Entities whose operations exceed their emission limit can still comply with the proposed legislation by earning the necessary number of compliance units. Compliance units can be any combination of the following:

  • offset units, earned through the removal or reduction of GHG emissions by way of an approved emission offset project and verified by third-party verification procedures;
  • funded units, earned by payment of a prescribed amount (to be determined) to the minister per tonne of GHG emissions (which payments are intended to be applied to a technology fund used to find way to reduce GHG emissions in other economic sectors);
  • earned credits, earned by a reduction of GHG emissions lower than the emission limit in a previous compliance period and carried over into the period in which the earned credit is used; and
  • recognized units, which are units of another jurisdiction which are or are deemed to be equivalent to offset units under Bill 2. Presumably, the emission offsets generated under Alberta’s neighbouring emission offset projects will be accepted as recognized units in B.C.

Much of the proposed legislation’s mechanics are relegated to future regulations. As such, the application of Bill 2, including compliance and reporting procedures to emission offset project approval and use of the funded unit technology fund, remains to be seen.

While many of the mechanics are yet to be prescribed, Bill 2 closely mirrors Alberta’s Climate Change and Emissions Management Act (CCEMA). The CCEMA also provides an intensity-based limit on industrial GHG emissions by requiring certain industrial emitters to reduce their emissions intensity by 12% (and with an overall goal of reducing emissions to 50% of 1990 levels by 2020). The CCEMA also provides several mechanisms by which emitters can meet their targets, including:

  • emission offsets (equivalent to the offset units contemplated in Bill 2, and obtained through non-legally required approved reduction activities in Alberta);
  • fund credits (equivalent to funded units in Bill 2, and which can currently be purchased in Alberta for $15 per tonne of GHG emissions); and
  • emission performance credits (equivalent to earned credits under Bill 2).

Alberta’s emission offset projects must fit within one of numerous available emission offset project protocols, including those for biomass combustion projects and wind-powered electrical generation projects. Presumably the B.C. regulations will follow similar protocols and provide for similar third-party verification procedures. This will provide additional revenue opportunities for renewable energy generation projects in B.C., which can sell their offset units to LNG operations through a registry similar to the bilateral trading done in Alberta. The regulations yet to come are likely to track the CCEMA regulations, given that Bill 2 largely parallels the CCEMA.
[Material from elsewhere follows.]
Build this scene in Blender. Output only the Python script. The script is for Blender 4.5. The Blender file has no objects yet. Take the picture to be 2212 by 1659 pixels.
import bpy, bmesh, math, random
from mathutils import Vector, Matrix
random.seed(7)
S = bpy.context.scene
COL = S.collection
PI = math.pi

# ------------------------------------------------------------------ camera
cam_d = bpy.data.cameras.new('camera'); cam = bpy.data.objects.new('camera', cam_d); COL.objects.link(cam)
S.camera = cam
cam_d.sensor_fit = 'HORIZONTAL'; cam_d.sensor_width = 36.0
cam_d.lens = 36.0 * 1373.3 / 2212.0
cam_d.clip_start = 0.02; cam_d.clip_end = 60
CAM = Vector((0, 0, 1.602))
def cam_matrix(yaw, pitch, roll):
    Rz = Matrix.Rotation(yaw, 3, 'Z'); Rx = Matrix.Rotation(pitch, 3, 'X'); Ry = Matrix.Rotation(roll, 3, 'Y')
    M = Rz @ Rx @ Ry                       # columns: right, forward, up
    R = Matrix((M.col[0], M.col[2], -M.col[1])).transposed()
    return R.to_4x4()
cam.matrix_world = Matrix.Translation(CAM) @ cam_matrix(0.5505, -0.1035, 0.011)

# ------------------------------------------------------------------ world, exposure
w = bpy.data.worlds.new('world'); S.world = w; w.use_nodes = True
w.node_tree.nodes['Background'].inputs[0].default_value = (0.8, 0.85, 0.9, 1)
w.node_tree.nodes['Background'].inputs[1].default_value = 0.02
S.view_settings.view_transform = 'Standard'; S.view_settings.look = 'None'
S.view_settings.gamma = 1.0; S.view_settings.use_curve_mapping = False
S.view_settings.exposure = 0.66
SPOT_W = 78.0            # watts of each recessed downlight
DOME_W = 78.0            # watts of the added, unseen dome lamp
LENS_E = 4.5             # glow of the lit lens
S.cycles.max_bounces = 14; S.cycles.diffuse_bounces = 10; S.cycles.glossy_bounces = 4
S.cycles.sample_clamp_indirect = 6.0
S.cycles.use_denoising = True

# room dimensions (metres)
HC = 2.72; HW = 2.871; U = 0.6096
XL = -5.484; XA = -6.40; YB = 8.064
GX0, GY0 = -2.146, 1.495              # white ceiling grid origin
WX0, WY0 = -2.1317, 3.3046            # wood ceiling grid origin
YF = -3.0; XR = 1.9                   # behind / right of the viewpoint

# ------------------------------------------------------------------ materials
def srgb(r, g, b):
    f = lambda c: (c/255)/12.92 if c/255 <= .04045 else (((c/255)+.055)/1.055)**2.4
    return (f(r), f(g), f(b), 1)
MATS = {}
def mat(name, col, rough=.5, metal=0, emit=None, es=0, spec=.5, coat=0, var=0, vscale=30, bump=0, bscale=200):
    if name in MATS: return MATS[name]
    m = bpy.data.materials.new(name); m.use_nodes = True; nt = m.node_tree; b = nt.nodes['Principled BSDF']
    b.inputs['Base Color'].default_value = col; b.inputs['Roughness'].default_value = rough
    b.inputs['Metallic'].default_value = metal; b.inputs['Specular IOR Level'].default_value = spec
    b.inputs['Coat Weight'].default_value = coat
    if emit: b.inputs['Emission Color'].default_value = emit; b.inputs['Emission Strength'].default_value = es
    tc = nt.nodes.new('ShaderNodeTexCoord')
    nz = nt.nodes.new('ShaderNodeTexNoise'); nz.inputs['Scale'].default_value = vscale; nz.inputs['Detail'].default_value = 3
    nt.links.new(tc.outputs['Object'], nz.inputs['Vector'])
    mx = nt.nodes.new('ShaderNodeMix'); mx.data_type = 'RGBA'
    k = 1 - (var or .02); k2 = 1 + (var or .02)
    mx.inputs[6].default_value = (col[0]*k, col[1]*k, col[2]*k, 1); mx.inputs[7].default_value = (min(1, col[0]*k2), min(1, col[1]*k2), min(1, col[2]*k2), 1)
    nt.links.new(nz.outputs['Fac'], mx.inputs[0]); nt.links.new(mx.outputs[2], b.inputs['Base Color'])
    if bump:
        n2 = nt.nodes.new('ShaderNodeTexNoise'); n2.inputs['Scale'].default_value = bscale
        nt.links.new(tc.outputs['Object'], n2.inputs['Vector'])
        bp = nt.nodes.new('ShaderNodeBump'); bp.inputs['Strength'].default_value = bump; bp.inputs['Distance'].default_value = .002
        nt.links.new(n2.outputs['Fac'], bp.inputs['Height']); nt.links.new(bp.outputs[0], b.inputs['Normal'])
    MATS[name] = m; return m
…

However, there are several key differences between Bill 2 and the CCEMA, including the following:

  • Bill 2 will only apply to coal-fired generation and LNG operations, whereas the CCEMA applies to all facilities in Alberta which emit more than 100,000 tonnes of GHG emissions per year.
  • Bill 2 appears that it will apply to all regulated operation types immediately and going forward, whereas the CCEMA only applies to large industrial emitters after their GHG emissions exceed a certain threshold, with new facilities in that category (having less than eight years of commercial operation) enjoying a four-year graduated reduction in their emissions limits.
  • Bill 2 introduces the concept of recognized units of GHG emissions reduction earned in other jurisdictions which are equivalent to offset units generated in B.C., whereas the CCEMA does not recognize other jurisdictions and requires emissions offsets to be generated by an approved project located in Alberta.

The implications of Bill 2 are multifarious. Once passed, Bill 2 will impose GHG emissions restrictions on LNG facilities which can certainly increase the operating costs of such facilities, particularly if the funded unit price is set higher than Alberta’s $15 per tonne. However, the proposed new legislation may also temper the public’s concerns about the environmental impact of building out the LNG industry in B.C., and could contribute to political buy-in from key stakeholders concerned with the environment. Further, the recognized unit concept in Bill 2, which provides for the registration and trading of foreign offset units, may facilitate the growth of emission offset generating projects in neighbouring jurisdictions such as Alberta. Finally, Alberta’s leadership has vowed to update its GHG emissions strategies by the end of 2014 in order to facilitate stakeholder buy-in for the province’s oil sands and other large emissions projects, which may further align the Alberta and B.C. provincial approaches to emissions management.

The development of legislation in B.C. that parallels Alberta’s emissions regime may represent a unified approach by Western Canada to responsible development of natural resources and advance the West Coast’s LNG projects, which many perceive as lagging dangerously behind the competition in Australia and the United States.